Comunicati e pasticci

Il pasticciaccio brutto del Festival del Cinema di Roma si sta ulteriormente impasticciando. Un recente comunicato dell’ANICA, che nelle intenzioni voleva porsi come un contributo positivo, anzi, risolutivo, ha invece reso la situazione ancor più tesa e ingarbugliata. Questo perché i presupposti e le argomentazioni portate a sostegno della proposta avanzata dall’Associazione dei produttori cinematografici sono, da un lato, privi di logica e, da un altro lato, assai discutibili. Non a caso le prime reazioni sono state di dissenso: da parte di rappresentanti delle associazioni degli autori (ANAC e 100 Autori) e persino all’interno dello stesso settore produttivo (vedi in proposito le dichiarazioni di Domenico Procacci).

L’ANICA sostiene nel suo comunicato che, al punto in cui si è arrivati per colpa della politica  (il che è vero, ma sarebbe stato più pertinente distinguere tra i diversi livelli di responsabilità partitica, e magari additare chi si è particolarmente distinto in sconfinamenti e prevaricazioni), “la sola e giusta soluzione rimasta, a cui peraltro si giunge nel peggiore dei modi,  sia la nomina di Marco Müller a direttore artistico”, in quanto “appare chiaro che la riconferma di Piera Detassis è superata per i veti incrociati”. Al riguardo non si può non osservare ciò che tutti sanno, vale a dire che i veti incrociati non riguardano soltanto Detassis – la quale, giustamente risentita, lo ha subito ricordato pubblicamente – ma anche Müller (appunto per questo motivo i veti sono “incrociati”). Ed è altrettanto noto che da questa situazione di stallo appare difficile uscire, e più difficile ancora uscirne bene, risultando al momento praticabili o un compromesso politico al ribasso, o una soluzione a colpi di maggioranza politica con inevitabili conseguenze negative. Dopo aver fatto ricorso a una premessa del tutto inesatta, l’ANICA, sempre nel suo comunicato, dichiara “di farsi carico di questa candidatura, anche per diventare garante della sua autonomia rispetto alle parti politiche”. Garante in che senso? In rappresentanza di chi? In base a quale nomina o mandato? L’autonomia di un’istituzione culturale qual è un festival cinematografico, e quindi l’autonomia delle sue scelte e della sua organizzazione, non dovrebbe essere garantita, prima statutariamente, e poi dagli stessi responsabili dell’attività che questa istituzione è chiamata a svolgere? E se proprio fossero necessari dei garanti esterni (cosa assolutamente da evitare: sarebbe appunto la dimostrazione di un’assenza o quanto meno di una carenza di autonomia), nel caso di un’istituzione culturale non sarebbero più garantistici dei rappresentanti di categorie culturali piuttosto che dei rappresentanti di categorie industriali? Per chi ha letto il comunicato dell’ANICA, le domande risultano meno retoriche di quello che possono sembrare.

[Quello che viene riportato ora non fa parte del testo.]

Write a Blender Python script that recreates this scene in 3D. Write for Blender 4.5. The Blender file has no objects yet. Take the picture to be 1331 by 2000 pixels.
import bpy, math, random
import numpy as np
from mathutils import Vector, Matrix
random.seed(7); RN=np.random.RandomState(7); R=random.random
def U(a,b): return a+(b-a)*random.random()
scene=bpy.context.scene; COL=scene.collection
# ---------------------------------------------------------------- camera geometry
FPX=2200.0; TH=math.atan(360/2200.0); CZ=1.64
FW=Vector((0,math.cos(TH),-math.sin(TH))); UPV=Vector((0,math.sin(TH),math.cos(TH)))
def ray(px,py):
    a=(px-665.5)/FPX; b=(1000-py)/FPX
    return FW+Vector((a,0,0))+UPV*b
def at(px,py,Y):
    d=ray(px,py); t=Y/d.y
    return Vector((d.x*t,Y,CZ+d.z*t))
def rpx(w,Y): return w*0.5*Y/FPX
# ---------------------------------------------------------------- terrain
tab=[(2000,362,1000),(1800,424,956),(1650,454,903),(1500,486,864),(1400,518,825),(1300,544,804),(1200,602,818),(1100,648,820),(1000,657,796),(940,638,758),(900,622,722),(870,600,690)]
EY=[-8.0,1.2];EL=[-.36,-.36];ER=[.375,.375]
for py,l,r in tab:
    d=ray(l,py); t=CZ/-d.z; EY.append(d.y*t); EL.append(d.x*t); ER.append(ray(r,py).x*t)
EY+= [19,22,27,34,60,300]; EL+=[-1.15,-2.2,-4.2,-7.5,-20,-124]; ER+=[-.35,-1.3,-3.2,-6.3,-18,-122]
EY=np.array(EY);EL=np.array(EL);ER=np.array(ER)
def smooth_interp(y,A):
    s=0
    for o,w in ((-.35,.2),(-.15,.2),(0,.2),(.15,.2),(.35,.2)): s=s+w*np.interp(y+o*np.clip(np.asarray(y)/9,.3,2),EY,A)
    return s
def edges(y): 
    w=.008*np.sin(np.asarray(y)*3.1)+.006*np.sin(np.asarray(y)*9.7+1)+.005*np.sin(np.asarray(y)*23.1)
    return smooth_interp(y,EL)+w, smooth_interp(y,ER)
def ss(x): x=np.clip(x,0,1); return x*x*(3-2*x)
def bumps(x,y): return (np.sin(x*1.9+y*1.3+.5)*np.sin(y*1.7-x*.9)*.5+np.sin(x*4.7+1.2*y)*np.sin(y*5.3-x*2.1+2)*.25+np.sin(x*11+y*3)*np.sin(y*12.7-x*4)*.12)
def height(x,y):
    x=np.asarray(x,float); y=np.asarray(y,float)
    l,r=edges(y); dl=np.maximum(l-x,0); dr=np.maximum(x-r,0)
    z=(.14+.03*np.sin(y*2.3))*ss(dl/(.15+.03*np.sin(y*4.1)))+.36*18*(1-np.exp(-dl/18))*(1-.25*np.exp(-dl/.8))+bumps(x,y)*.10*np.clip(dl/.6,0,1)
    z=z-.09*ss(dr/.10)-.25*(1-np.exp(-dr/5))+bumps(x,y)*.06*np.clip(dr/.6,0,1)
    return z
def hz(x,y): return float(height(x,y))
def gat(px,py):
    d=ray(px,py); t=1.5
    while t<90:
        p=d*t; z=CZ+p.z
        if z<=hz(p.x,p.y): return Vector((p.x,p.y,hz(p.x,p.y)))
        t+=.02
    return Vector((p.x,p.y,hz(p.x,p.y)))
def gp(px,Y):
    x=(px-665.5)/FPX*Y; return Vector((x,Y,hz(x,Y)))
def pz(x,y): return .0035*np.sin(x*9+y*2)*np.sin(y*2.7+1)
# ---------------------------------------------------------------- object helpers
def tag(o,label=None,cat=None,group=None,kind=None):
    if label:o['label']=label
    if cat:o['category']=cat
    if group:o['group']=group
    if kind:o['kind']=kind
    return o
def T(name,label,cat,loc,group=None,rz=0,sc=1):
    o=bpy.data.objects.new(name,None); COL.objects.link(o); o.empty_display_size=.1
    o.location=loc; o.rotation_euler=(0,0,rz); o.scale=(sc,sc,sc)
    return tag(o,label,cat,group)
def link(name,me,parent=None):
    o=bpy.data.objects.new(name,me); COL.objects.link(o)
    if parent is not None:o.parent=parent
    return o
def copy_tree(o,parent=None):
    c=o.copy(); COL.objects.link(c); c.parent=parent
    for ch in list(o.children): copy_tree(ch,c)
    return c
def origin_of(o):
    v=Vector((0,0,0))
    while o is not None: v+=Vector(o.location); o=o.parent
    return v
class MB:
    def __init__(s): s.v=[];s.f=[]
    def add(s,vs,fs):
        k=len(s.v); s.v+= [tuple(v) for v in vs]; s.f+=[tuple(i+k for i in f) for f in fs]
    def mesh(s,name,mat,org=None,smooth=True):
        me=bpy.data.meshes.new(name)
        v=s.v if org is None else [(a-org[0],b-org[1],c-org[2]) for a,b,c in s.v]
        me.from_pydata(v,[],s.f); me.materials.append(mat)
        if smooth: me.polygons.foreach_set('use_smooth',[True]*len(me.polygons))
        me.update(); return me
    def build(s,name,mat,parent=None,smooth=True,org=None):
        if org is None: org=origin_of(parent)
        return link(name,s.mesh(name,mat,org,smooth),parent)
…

Nel comunicato, infatti, si può leggere: “Serve che Venezia e Roma funzionino entrambe al massimo e conquistino presenze commerciali nel mercato internazionale”. Questa frase, il cui significato, lo confessiamo, non riusciamo a decifrare bene, lascia comunque trapelare una concezione dei festival come strumenti finalizzati, prioritariamente, all’industria e al mercato. Tuttavia, possono esserci altre categorie, o altre persone, le quali ritengono che i festival cinematografici, specialmente se sostenuti da denaro pubblico, debbano, prioritariamente, favorire la conoscenza e la promozione della cultura cinematografica, contribuire a rispondere positivamente alla domanda culturale del pubblico, agevolare la diffusione dei film artisticamente e culturalmente più qualificati. Insomma la funzione e la validità di un festival si dovrebbero misurare, innanzi tutto, sulla sua portata culturale e sulla sua  utilità sociale, e tanto meglio se poi, a tutto questo, si aggiungono positivi risvolti economici e commerciali. Queste sommarie considerazioni andrebbero maggiormente legate all’argomento specifico qui richiamato, in quanto il Festival di Roma, prima o poi, con Muller o Detassis o altri ancora, non dovrà soltanto cercare di perseguire al meglio quelle che dovrebbero essere le finalità essenziali di una manifestazione festivaliera, ma dovrà anche cercare di darsi una forte, differenziata, identità; un’identità capace di evidenziare e valorizzare la sua origine e la sua dimensione territoriale, ovvero, a fare della città il principale motore e il primo destinatario della propria attività. Il che comporta, ancora una volta, affrontare e risolvere problemi di ordine culturale e sociale; e insieme ribadisce una duplice esigenza: di minori pressioni partitiche e corporative; di maggiori aperture al confronto e alle competenze.